The second is Bach, Telemann and Weiss, a recently released album of baroque guitar music played by Benjamin Valette (who is very easy on the eyes, I must say).  Anything with Telemann in the title gets me, because he's one of my absolute favorites.  I also love the lute music from this period, so a mix of Telemann and the lute is sure to be a winner.  Sylvius Leopold Weiss was unfamiliar to me (I don't think he has his own society in London); but apparently he was German, one of the most prolific lute composers of his day, and got in an improv competition with the Big Daddy, JS Bach.  I've found that this album is great to listen to while I'm working.

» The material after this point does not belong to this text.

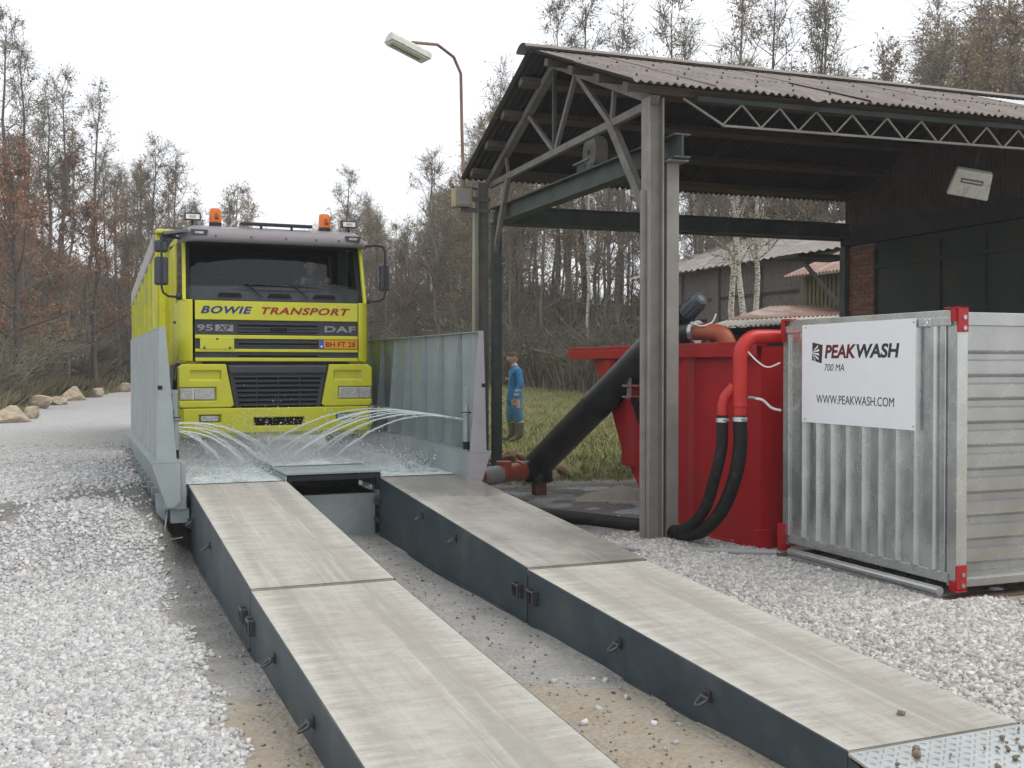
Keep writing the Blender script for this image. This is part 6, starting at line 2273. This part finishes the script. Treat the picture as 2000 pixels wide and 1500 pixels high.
wood(540, 1010, 26, 5, ['bare0', 'bare1', 'bare2', 'gold0', 'gold1', 'brown1'], 'trees in the wood between truck and shed', 6, .18, 1.1)
wood(1010, 1500, 38, 4, ['bare0', 'bare1', 'bare2', 'tall0', 'tall1', 'gold1'], 'bare trees behind the shed', 6, .12, .9)
wood(1500, 2060, 36, 3, ['brown0', 'brown1', 'tall1', 'bare0'], 'brown trees above the roof', 7, .03, 1.1)

# leafless bushes along the foot of the wood
def bush_mesh(seed):
    g = np.random.default_rng(seed)
    K = Acc()
    LP = []
    for i in range(46):
        az, e = g.uniform(0, 6.28), g.uniform(R(35), R(85))
        d = np.array([math.cos(az) * math.cos(e), math.sin(az) * math.cos(e), math.sin(e)])
        L = g.uniform(1.0, 2.4)
        p = [np.array([g.normal(0, .2), g.normal(0, .2), -.1])]
        for k in range(4):
            d = d + g.normal(0, .16, 3)
            d /= np.linalg.norm(d)
            p.append(p[-1] + d * L / 4)
        p = np.array(p)
        K.tube(p, [.016, .014, .012, .010, .006], 3)
        for q in range(16):
            v = g.uniform(.2, 1) * 4
            c = np.array([np.interp(v, np.arange(5), p[:, z]) for z in range(3)])
            td = d + g.normal(0, .7, 3)
            td /= np.linalg.norm(td)
            end = c + td * g.uniform(.3, .75)
            K.tube(np.array([c, (c + end) / 2 + g.normal(0, .04, 3), end]), [.009, .008, .005], 3)
            if g.uniform() < .35:
                LP.append(end)
    return K.mesh('bush', ['twig_olive', 'leaf_olive'], leaf_quads(np.array(LP), .10, g))
BUSH = [bush_mesh(91), bush_mesh(92)]
def bushes(x0, x1, n, label, group, d0, d1, s0, s1):
    for k in range(n):
        q = x0 + (x1 - x0) * (k + rgt.uniform(0, 1)) / n
        e = float(np.interp(q, EDGE_PX, EDGE_D))
        dd_ = rgt.uniform(d0, d1)
        p = fromD(q, 715, e + dd_)
        s = rgt.uniform(s0, s1)
        size = 'large' if s > (s0 * .4 + s1 * .6) else 'small'
        row = 'front' if dd_ < (d0 + d1) / 2 else 'rear'
        o = tag(link('bush', BUSH[k % 2]), size + ' ' + label + ', ' + row + ', ' + next(t_ for lim, t_ in PLACE if q < lim), 'bush', 'bushes ' + next(t_ for lim, t_ in PLACE if q < lim))
        o.location = (p.x, p.y, gz1(p.x, p.y))
        o.scale = (s * 1.2, s * 1.2, s)
        o.rotation_euler = (0, 0, rgt.uniform(0, 6.28))
bushes(-40, 330, 34, 'leafless bush', 'bushes above the boulders', .5, 14, .5, 1.0)
bushes(720, 1010, 40, 'tangled bare bush', 'bushes left of the shed', -1, 14, 1.0, 1.9)
bushes(1010, 1640, 60, 'tangled bare bush', 'bushes behind the shed', -2, 10, .9, 1.7)

# look-alikes of one spot: say which, counting from the left
same = {}
for o in C.objects:
    if o.get('category') in ('tree', 'bush') and o.get('group'):
        same.setdefault(o['label'], []).append(o)
for lab, os_ in same.items():
    if len(os_) > 1:
        os_.sort(key=lambda o: math.atan2(o.location.x, o.location.y))
        for k, o in enumerate(os_):
            o['label'] = lab + ', ' + ORD[min(k, 11)] + ' from left'
# undergrowth on the slopes, and grass (uncountable)
def blades(name, x, y, hmin, hmax, w, mat, label, cat, seed, lean=.45):
    g = np.random.default_rng(seed)
    n = len(x)
    z = gz(x, y) - .02
    h = g.uniform(hmin, hmax, n)
    az = g.uniform(0, 6.28, n)
    ln = g.normal(0, lean, n) * h
    sa = g.uniform(0, 6.28, n)
    ww = w * g.uniform(.5, 1.5, n)
    b = np.stack([x, y, z], -1)
    s = np.stack([np.cos(sa), np.sin(sa), np.zeros(n)], -1) * ww[:, None]
    dirv = np.stack([np.cos(az), np.sin(az), np.zeros(n)], -1)
    mid = b + dirv * (ln * .35)[:, None] + np.array([0, 0, 1]) * (h * .55)[:, None]
    tip = b + dirv * ln[:, None] + np.array([0, 0, 1]) * h[:, None]
    v = np.stack([b - s, b + s, mid + s * .8, tip, mid - s * .8], 1).reshape(-1, 3)
    i = np.arange(n)[:, None] * 5
    f = i + np.array([0, 1, 2, 3, 4])[None]
    o = link(name, np_mesh(name, v, f, mat))
    struct(o, 'stuff')
    return tag(o, label, cat)
g = np.random.default_rng(8)
def fan(n, a0, a1, d0, d1, powr=1.):
    q = g.uniform(a0, a1, n)
    a = np.arctan((q - 1000) / 2100) + YAW
    e = np.interp(q, EDGE_PX, EDGE_D)
    d = e + d0 + (d1 - d0) * g.uniform(0, 1, n) ** powr
    r = d / np.cos(a - YAW)
    return r * np.sin(a), r * np.cos(a)
x, y = fan(52000, -60, 420, -1.5, 30, 1.3)
blades('undergrowth', x, y, .15, .8, .014, 'brush', 'grey brown dead undergrowth covering the left slope', 'undergrowth', 1, .6)
x, y = fan(42000, 420, 1100, -1.5, 26, 1.2)
blades('undergrowth', x, y, .4, 2.4, .016, 'brush', 'tangle of dead stems at the foot of the wood behind the wash', 'undergrowth', 2, .45)
x, y = fan(30000, 1100, 2050, -2.5, 22, 1.2)
blades('undergrowth', x, y, .4, 2.2, .014, 'brush', 'tangle of dead stems at the far edge of the grass behind the shed', 'undergrowth', 3, .45)
n = 90000
x, y = g.uniform(5.2, 24, n), 13.8 + 31 * g.uniform(0, 1, n) ** 1.4
k = (zones(x, y)[3] > g.uniform(.2, .9, n)) & (zones(x, y)[5] < .35) & (np.abs(np.arctan2(x, y) - YAW) < R(22))
blades('grass', x[k], y[k], .03, .15, .008, 'grass_blade', 'short yellowish grass of the field behind the shed', 'grass', 4, .5)
x, y = fan(6000, -40, 260, -4.4, -.5)
blades('grass', x, y, .05, .25, .012, 'grass_blade', 'narrow grass verge beside the boulders', 'grass', 5, .5)

# ------------------------------------------------------------------ haze: pale damp air over the whole place
hz = bpy.data.materials.new('haze')
hz.use_nodes = True
hz.node_tree.nodes.clear()
ho = hz.node_tree.nodes.new('ShaderNodeOutputMaterial')
hv = hz.node_tree.nodes.new('ShaderNodeVolumePrincipled')
hv.inputs['Color'].default_value = (.93, .95, 1, 1)
hv.inputs['Density'].default_value = .0012
hz.node_tree.links.new(hv.outputs[0], ho.inputs['Volume'])
MATS['haze'] = hz
X0_, X1_, Y0_, Y1_ = xs[0] - 2, xs[-1] + 2, ys[0] - 2, ys[-1] + 2
hb_ = MB().box(float(X0_), float(X1_), float(Y0_), float(Y1_), float(gzf.min()) - 1.5, max(26., float(gzf.max()) + 2)).build('haze', 'haze', None)
struct(hb_, 'stuff')
tag(hb_, 'thin pale haze in the air fading the far trees', 'haze')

Finally, non-classical, I've discovered Jo Hamilton, and her album Gown.  It was recommended to me on Spotify because I listened to an Icelandic singer, and Jo Hamilton comes from Scotland - I've been to both Iceland and Scotland, and while I can say that both countries are green and mountainous, and share some Viking history, I'm not sure what algorithm paired Jo Hamilton with Hafdis Huld.  Either way, I'm a fan.  The last song, the radio edit of Think of Me is emotional yet poppy at the same time.  In the description of her on Spotify they say she's a mixture of Bjork singing Sarah McLachlan, and she's one of the chamber folk scene's most eclectic performers.  I had to hear that, and I'm not disappointed.  This is more of a "listen to while driving" album, and it will definitely get rotation in the car.

So that was my Week in Books and Music.  I'm going to read another Shakespeare play this weekend, though I'm still not sure which.